• Directions:
Would you quote the material below from its first line through the line containing "g = G(); g.box(-1.5, 0, 3.2, 9.09, 3.5, 3.92);", exactly and with both ends included?

_____

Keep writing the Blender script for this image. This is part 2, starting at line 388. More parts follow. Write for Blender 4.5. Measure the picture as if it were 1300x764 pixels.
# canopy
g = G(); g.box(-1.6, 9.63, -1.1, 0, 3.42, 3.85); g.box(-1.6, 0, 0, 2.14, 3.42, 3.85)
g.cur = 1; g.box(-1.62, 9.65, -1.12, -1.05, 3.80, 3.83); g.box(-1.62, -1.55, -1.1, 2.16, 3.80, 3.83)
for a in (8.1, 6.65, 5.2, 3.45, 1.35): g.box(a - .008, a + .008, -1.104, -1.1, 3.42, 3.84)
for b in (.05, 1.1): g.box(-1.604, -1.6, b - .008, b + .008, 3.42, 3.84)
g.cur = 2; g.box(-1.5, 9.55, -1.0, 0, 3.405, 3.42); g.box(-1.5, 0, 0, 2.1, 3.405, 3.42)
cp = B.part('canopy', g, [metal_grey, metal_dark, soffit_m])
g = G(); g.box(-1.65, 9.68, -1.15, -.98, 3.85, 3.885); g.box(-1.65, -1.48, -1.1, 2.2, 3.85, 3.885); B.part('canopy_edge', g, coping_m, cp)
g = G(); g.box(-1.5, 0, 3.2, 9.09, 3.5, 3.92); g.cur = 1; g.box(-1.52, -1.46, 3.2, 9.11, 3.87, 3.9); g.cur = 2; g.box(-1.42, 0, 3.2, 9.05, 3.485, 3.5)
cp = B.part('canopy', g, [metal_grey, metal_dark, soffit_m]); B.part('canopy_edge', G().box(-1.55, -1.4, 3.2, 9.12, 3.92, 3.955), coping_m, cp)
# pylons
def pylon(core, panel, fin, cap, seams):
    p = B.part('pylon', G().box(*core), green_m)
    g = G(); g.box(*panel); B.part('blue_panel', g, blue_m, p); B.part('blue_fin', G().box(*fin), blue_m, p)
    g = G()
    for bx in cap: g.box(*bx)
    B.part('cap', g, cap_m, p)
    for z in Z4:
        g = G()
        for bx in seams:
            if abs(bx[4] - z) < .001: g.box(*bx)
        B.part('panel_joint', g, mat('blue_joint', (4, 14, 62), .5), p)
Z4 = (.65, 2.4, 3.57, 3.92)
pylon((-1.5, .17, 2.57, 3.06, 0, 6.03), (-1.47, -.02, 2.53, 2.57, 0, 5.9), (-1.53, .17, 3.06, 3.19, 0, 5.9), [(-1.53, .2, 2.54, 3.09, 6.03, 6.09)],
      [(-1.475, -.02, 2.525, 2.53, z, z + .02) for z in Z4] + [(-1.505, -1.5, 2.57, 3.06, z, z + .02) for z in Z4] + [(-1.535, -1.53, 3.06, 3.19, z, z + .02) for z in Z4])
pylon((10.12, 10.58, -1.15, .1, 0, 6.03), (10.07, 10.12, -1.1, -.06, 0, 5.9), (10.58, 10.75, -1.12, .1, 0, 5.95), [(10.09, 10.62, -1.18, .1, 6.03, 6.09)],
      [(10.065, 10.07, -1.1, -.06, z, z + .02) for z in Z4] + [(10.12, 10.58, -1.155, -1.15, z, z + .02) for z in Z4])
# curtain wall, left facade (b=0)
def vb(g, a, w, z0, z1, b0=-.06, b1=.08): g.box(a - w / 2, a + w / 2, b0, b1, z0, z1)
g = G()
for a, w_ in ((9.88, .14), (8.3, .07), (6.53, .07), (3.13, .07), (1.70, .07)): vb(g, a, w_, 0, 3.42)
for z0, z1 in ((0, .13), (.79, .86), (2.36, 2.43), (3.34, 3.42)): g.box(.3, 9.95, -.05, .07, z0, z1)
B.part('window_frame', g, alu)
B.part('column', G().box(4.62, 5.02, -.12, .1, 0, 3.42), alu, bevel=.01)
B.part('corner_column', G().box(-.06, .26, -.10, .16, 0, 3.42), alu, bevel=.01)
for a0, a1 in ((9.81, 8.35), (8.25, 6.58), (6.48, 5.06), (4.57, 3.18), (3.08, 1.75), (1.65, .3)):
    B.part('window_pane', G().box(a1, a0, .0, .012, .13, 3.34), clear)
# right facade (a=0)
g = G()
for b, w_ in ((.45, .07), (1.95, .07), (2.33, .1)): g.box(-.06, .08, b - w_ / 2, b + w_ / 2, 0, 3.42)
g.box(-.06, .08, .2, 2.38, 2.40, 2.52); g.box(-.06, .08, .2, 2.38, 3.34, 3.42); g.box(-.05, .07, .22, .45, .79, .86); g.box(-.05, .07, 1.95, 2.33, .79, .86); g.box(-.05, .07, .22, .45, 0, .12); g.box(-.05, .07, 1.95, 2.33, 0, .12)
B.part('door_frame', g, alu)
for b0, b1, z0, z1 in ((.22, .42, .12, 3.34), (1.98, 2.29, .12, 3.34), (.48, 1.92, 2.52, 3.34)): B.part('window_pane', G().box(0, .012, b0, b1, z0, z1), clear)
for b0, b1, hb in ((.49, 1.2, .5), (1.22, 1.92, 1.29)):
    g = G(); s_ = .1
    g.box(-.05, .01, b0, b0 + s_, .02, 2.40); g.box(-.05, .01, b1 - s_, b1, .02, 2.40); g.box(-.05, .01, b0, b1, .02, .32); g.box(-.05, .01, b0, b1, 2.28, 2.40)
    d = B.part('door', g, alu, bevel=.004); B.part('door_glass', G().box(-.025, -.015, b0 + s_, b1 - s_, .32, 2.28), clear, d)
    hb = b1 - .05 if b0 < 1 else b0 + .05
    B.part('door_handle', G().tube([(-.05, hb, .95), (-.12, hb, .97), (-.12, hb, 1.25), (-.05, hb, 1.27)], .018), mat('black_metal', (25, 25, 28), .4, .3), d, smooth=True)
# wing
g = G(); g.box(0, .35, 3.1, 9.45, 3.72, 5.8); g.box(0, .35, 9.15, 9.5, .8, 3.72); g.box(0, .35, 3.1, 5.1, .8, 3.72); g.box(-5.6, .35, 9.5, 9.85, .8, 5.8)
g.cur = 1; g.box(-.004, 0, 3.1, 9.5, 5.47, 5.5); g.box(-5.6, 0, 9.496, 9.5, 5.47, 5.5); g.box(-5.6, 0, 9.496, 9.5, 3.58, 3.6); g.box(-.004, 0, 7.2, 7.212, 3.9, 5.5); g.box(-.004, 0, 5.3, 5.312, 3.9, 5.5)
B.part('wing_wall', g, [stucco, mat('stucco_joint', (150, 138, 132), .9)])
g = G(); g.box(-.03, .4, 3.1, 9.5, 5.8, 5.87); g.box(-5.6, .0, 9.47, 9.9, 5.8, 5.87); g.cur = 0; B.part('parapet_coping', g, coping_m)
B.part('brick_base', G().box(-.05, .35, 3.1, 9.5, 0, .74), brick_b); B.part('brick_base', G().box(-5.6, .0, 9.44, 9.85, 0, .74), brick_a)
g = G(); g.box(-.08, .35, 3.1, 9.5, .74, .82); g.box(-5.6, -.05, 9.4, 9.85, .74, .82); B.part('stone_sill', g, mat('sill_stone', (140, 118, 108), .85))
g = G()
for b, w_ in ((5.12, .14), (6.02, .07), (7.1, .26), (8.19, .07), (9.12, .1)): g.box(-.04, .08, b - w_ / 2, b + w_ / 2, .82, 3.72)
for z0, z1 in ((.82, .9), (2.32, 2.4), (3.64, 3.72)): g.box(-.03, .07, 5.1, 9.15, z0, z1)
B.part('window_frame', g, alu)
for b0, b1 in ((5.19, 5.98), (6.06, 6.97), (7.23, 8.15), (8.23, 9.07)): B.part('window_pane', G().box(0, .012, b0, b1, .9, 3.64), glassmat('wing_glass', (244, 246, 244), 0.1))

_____

• Result of the task:
Keep writing the Blender script for this image. This is part 2, starting at line 388. More parts follow. Write for Blender 4.5. Measure the picture as if it were 1300x764 pixels.
# canopy
g = G(); g.box(-1.6, 9.63, -1.1, 0, 3.42, 3.85); g.box(-1.6, 0, 0, 2.14, 3.42, 3.85)
g.cur = 1; g.box(-1.62, 9.65, -1.12, -1.05, 3.80, 3.83); g.box(-1.62, -1.55, -1.1, 2.16, 3.80, 3.83)
for a in (8.1, 6.65, 5.2, 3.45, 1.35): g.box(a - .008, a + .008, -1.104, -1.1, 3.42, 3.84)
for b in (.05, 1.1): g.box(-1.604, -1.6, b - .008, b + .008, 3.42, 3.84)
g.cur = 2; g.box(-1.5, 9.55, -1.0, 0, 3.405, 3.42); g.box(-1.5, 0, 0, 2.1, 3.405, 3.42)
cp = B.part('canopy', g, [metal_grey, metal_dark, soffit_m])
g = G(); g.box(-1.65, 9.68, -1.15, -.98, 3.85, 3.885); g.box(-1.65, -1.48, -1.1, 2.2, 3.85, 3.885); B.part('canopy_edge', g, coping_m, cp)
g = G(); g.box(-1.5, 0, 3.2, 9.09, 3.5, 3.92); g.cur = 1; g.box(-1.52, -1.46, 3.2, 9.11, 3.87, 3.9); g.cur = 2; g.box(-1.42, 0, 3.2, 9.05, 3.485, 3.5)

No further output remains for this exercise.